Ela destaca que a postura do Tribunal de Justiça do RS ainda é pela guarda unilateral da mãe, sendo que a guarda compartilhada é construída e se efetiva quando há acordo entre os pais. “É preciso que seja analisado se há condições de ter esse diálogo entre os pais para que a criança não seja prejudicada”, explica. Neste conceito, está, por exemplo, a síndrome de alienação parental, quando um dos pais tenta prejudicar ou destruir os vínculos dos filhos com o outro genitor (pai ou mãe).
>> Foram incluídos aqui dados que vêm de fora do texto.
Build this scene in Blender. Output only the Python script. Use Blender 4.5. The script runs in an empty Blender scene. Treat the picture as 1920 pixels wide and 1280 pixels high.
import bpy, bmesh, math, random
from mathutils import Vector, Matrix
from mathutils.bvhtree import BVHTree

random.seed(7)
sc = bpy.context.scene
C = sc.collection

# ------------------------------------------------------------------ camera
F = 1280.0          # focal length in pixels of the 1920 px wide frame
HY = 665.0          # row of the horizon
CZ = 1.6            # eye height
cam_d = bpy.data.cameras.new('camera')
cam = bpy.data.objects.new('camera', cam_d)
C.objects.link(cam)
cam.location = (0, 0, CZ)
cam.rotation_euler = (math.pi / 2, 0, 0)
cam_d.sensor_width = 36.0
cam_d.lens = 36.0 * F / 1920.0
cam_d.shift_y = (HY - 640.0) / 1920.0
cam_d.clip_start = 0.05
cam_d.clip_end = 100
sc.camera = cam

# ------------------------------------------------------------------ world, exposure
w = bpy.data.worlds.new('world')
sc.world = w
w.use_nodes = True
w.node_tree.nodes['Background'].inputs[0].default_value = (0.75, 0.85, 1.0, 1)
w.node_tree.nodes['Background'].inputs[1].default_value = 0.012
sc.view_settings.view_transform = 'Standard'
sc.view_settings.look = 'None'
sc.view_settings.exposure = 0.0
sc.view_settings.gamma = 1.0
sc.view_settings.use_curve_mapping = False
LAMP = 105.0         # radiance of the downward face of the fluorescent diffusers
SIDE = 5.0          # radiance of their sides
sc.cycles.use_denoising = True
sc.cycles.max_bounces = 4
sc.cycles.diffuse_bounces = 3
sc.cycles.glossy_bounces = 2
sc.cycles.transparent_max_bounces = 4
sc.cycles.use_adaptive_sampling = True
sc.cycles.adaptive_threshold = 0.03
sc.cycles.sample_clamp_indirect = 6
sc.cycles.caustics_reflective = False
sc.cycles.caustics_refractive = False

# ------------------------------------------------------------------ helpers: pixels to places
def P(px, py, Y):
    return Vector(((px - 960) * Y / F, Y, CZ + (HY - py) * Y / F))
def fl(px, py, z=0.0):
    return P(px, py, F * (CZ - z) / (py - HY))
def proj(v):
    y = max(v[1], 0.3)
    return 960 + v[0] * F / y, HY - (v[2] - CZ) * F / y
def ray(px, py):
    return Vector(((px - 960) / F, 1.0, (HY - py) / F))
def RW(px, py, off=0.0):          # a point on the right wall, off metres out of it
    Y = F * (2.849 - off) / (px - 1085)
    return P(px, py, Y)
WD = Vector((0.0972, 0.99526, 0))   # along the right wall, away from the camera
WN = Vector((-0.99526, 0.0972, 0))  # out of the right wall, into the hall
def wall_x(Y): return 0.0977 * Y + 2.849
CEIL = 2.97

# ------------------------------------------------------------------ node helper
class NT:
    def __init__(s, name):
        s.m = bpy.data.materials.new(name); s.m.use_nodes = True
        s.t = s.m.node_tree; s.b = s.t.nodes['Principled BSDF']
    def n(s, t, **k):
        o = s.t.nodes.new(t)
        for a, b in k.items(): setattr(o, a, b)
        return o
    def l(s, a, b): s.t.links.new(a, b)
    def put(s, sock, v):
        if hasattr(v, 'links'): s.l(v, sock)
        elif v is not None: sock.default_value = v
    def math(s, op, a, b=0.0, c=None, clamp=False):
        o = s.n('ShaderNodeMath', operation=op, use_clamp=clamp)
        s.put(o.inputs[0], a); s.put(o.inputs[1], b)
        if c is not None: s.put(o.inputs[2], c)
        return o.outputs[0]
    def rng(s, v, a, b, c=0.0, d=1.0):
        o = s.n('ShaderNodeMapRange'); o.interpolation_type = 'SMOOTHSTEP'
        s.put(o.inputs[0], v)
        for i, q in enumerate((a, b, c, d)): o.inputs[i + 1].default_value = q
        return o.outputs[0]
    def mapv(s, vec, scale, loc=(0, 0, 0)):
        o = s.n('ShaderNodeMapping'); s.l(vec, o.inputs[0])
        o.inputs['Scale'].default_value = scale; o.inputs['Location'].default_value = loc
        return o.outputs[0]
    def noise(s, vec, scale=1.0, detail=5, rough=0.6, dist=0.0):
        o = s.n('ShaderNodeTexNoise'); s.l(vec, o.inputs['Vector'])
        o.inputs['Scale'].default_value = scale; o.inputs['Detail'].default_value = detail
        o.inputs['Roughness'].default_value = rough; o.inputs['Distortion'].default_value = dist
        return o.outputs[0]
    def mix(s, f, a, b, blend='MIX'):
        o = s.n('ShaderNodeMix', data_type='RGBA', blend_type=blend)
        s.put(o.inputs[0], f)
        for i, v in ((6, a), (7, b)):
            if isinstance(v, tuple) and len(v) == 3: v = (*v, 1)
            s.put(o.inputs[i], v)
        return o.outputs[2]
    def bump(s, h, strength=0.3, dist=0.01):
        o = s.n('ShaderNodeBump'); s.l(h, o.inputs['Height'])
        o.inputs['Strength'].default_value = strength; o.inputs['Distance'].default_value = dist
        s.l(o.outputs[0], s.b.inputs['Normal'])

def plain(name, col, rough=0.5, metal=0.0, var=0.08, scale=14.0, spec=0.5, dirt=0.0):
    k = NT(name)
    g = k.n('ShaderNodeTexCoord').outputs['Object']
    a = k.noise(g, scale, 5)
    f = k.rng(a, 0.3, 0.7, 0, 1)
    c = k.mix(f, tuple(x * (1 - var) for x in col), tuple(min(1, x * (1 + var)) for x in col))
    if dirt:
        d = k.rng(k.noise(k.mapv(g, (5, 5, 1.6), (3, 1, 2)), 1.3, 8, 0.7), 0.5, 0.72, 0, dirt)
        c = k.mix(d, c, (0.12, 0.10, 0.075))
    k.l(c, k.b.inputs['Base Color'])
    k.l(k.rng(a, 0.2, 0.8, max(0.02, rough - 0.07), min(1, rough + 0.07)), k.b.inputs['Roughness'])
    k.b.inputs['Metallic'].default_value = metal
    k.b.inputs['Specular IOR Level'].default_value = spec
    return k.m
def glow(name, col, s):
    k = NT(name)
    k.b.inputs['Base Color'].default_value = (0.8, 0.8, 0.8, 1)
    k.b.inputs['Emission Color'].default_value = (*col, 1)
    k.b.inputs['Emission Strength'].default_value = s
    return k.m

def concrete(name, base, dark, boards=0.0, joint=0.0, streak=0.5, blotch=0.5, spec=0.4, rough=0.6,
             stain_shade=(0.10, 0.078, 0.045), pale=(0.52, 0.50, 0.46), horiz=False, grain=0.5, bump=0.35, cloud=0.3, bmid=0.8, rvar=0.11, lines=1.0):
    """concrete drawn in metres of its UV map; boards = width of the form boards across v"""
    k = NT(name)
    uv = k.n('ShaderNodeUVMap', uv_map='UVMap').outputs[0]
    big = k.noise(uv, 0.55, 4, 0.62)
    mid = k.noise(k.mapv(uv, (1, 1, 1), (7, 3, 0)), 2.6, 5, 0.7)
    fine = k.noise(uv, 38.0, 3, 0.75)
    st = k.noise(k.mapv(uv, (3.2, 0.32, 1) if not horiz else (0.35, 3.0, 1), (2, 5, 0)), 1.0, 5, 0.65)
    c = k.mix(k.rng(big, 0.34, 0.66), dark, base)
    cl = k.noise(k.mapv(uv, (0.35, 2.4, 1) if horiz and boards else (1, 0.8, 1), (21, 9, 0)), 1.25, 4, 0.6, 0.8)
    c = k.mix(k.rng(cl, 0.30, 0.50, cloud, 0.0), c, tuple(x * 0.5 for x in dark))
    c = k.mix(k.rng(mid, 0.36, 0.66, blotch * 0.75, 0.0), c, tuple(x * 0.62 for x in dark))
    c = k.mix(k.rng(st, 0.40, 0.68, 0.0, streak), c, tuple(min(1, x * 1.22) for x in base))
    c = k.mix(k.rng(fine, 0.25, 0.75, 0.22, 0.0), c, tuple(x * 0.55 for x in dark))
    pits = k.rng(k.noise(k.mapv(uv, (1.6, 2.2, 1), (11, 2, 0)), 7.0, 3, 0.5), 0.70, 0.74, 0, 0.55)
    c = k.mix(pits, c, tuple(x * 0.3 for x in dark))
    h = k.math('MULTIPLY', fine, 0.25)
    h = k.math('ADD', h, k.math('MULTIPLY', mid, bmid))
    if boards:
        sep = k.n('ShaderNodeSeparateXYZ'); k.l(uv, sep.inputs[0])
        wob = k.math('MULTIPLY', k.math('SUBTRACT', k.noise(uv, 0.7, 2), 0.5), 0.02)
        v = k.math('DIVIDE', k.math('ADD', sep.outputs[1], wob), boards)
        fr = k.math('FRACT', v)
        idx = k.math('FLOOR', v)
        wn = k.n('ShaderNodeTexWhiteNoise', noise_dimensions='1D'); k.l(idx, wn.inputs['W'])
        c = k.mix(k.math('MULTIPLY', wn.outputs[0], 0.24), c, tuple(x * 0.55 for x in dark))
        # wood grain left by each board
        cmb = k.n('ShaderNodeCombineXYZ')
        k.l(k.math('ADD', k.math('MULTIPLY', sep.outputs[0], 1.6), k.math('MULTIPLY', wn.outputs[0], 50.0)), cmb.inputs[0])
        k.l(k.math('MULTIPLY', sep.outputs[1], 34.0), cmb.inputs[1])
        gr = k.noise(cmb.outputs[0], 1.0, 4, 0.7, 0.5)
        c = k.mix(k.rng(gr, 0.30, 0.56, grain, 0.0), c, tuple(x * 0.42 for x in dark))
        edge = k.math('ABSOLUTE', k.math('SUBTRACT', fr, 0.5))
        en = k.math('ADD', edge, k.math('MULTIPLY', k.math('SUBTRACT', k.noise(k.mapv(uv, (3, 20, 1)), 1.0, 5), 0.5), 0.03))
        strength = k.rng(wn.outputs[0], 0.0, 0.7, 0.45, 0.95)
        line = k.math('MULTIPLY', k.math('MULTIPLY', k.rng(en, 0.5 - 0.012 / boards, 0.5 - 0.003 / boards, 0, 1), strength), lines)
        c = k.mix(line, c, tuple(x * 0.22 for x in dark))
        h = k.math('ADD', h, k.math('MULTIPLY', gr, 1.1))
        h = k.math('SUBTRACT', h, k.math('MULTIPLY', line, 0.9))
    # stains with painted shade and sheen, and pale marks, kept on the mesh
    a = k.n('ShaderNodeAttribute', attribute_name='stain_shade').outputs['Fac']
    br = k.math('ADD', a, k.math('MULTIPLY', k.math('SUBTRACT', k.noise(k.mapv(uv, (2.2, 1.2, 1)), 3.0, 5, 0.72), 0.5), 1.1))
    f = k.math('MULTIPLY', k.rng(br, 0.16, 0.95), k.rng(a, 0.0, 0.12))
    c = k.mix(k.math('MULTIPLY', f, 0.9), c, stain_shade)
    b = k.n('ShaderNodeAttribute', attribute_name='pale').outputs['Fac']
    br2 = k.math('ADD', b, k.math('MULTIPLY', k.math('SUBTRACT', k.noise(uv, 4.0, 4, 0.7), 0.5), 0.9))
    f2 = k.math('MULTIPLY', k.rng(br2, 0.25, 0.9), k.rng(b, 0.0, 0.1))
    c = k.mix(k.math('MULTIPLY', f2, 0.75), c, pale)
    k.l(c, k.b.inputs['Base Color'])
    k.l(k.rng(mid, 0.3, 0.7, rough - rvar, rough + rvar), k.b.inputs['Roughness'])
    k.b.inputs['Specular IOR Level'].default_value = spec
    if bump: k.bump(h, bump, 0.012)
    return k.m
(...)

Nesta linha, Letícia Ferrarini reconhece os argumentos e, como justificativa, recupera o voto do ministro Paulo de Tarso Sanseverino sobre o assunto. “Esse fato, por si só, não justifica a supressão do direito de guarda de um dos genitores. Até porque, se assim fosse, a regra seria guarda unilateral, não a compartilhada. O bem-estar da criança deve ser prioridade”, sentencia.

No caso do pai Patrick, a definição do modelo de guarda compartilhada foi resultado de um acordo feito com a ex-mulher, sem o envolvimento da Justiça. No primeiro momento, cada um ficava um dia com a menina, porque moravam perto. Quando ele se mudou para mais longe, optou pela reorganização. Hoje em dia, Martina vive com o pai, de sexta a segunda-feira de manhã, em Estância Velha. Durante a semana, mora com a mãe e estuda em Novo Hamburgo.

Embora o casal tenha encontrado um denominador comum, uma das preocupações foram os conflitos criados pela diferença de posicionamentos. Para que Martina assimile bem a situação e compreenda o modelo “alternado” criado pelos pais, ela tem acompanhamento de uma psicóloga. “A orientação da psicóloga é que ela saiba definir qual é a casa do pai, qual a casa da mãe, até para que ela crie uma identidade”, explica.